I never ever imagined for one moment that 'Welfare Reform' would really happen.

For me, it has always been an obvious smokescreen to tax rises and the destruction of the middle class, as they have been known post war.

For some reason, the above passage allowed me to think again about explaining this unpleasant truth to others.

look at the above, if you will, and ask...

1) Why is 'Welfare Reform' for ?
To spend less or more ?

2) Who benefits should it 'succeed' ?

Impossible to answer unless we know...

3) What is success ?

Less money being redistributed to all ? More money being redistributed to some ?
The same sums being redistributed to a smaller number people ?
A smaller total number of people getting less money ?
The same amounts being redistributed to the same people more efficiently ?
More people in low paying jobs getting more money redistributed to them (incentivising work) ?
Less money being redistributed to single parents who work (incentivising marriage) ?
More money being redistributed to low earners who are married (incentivising marriage) ?
Better exam results for those who at present do not pass exams (surly no-one honestly thinks exams can get easier) meaning much higher spending on the lowest achievers ?
Compelling employers to employ claimants who do not want to work ?

Just a few questions.

The above, I hope, demonstrates the glaring moral and intellectual dishonesty of the 'Welfare Reform' whole sham.

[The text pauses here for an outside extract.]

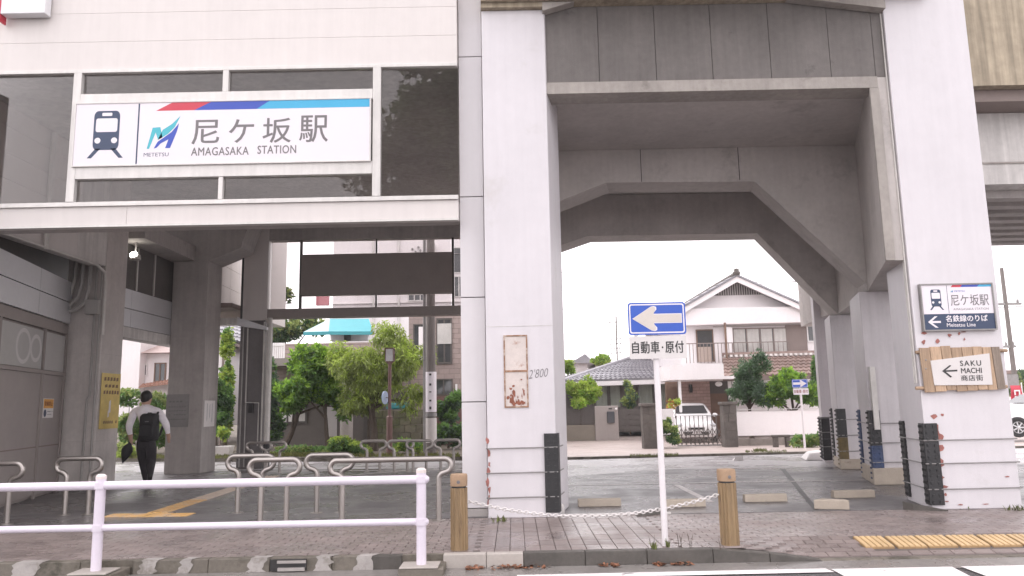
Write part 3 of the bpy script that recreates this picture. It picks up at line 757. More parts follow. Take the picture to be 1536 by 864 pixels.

The answer is most likely 'No', to all the above.
There is zero public agreement about the true aims of 'Welfare Reform' and this is for one reason.

Wealth redistribution using welfare payments IS THE WELFARE STATE'S POLICY.
Whether the economy shrinks or expands.
The social and moral decay is a price our rulers decided we would pay long ago.

This is why the destruction of the middle class is a foregone conclusion. They just haven't realised yet. This is why there is zero anxiety amongst the welfare class.
You can keep your middle class Child Benefit and your Cold Weather Payments.
Obviously, you lose the house on retirement though.

That's how it seems to me and I can see no other logical future. Nothing else makes sense.